Heiress Paris Hilton announced her engagement to Chris Zylka and, flaunting a 20-carat diamond ring worth almost $2m, added to the theory that Christmas and New Year is the most popular time for a proposal. If your partner put a ring on it over the festive season – congratulations! With months of planning ahead to enjoy, the more serious considerations are easy to put to one side. Here in a handy guide, Bryan Scant – a family solicitor at Coffin Mew – outlines his six top tips for those planning on getting married this year:
Six top tips on getting married
1. Keep pre-marital assets separate:
That inheritance from Aunt Agatha in your ISA? Keep it there.

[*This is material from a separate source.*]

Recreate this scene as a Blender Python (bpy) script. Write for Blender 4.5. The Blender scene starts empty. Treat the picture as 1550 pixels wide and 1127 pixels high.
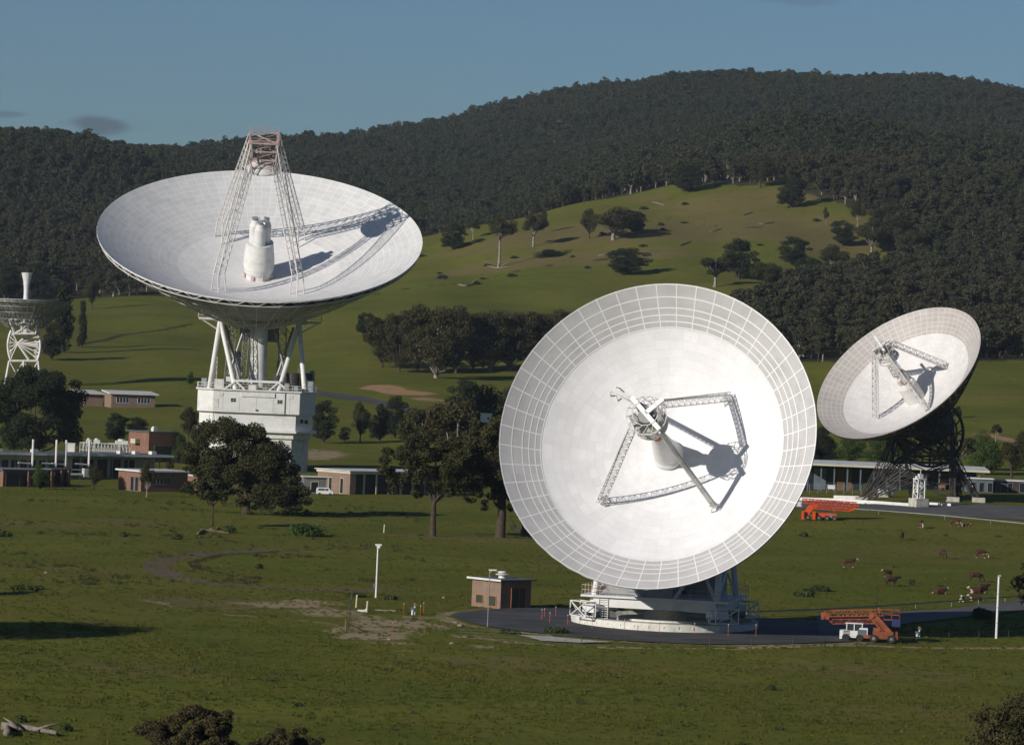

If you mix it with joint assets or spend it on the honeymoon or paying the other half’s debts, then it will be difficult to retrieve if the marriage ends.
2. Buying a property together but one of you is putting the deposit down?
Protect it with a declaration of trust. Not watertight, but without something that sets out that one of you made a great contribution than the other claiming it back on divorce is much harder.
3. Decide if you are going to combine your finances:
Some suggest that on divorce each should leave with what they have, irrespective of whether that is more favourable to one party. This is easier to argue if you can show that you have maintained separate finances throughout the marriage. If you have always paid into a joint account and never had individual accounts, dividing assets unequally is harder.
4. Update wills:
Marriage revokes an existing will and cohabitees/fiancées don’t have an automatic right to inherit should something happen to one of you before the wedding. Ensure that your will clearly specifies you are making it in advance of getting married, otherwise it could still be revoked.
5. Talk about having children:
Many marriages get into difficulties because one party wants children and the other doesn’t, or they can’t agree on how to bring up the children (e.g. should they go to private school?). Make these decisions now to avoid disputes later.
6. Consider a pre-nup:
Do not see a pre-nup as a bad omen or a pre-curser to a failed marriage, they can save months of arguments and thousands of pounds worth of legal fees. Consider it an insurance policy should the marriage end in divorce.
Finally, have fun! Enjoy the planning, the excitement, the dress shopping, the stag do, and hope, in the nicest possible way of course, that we never have to meet!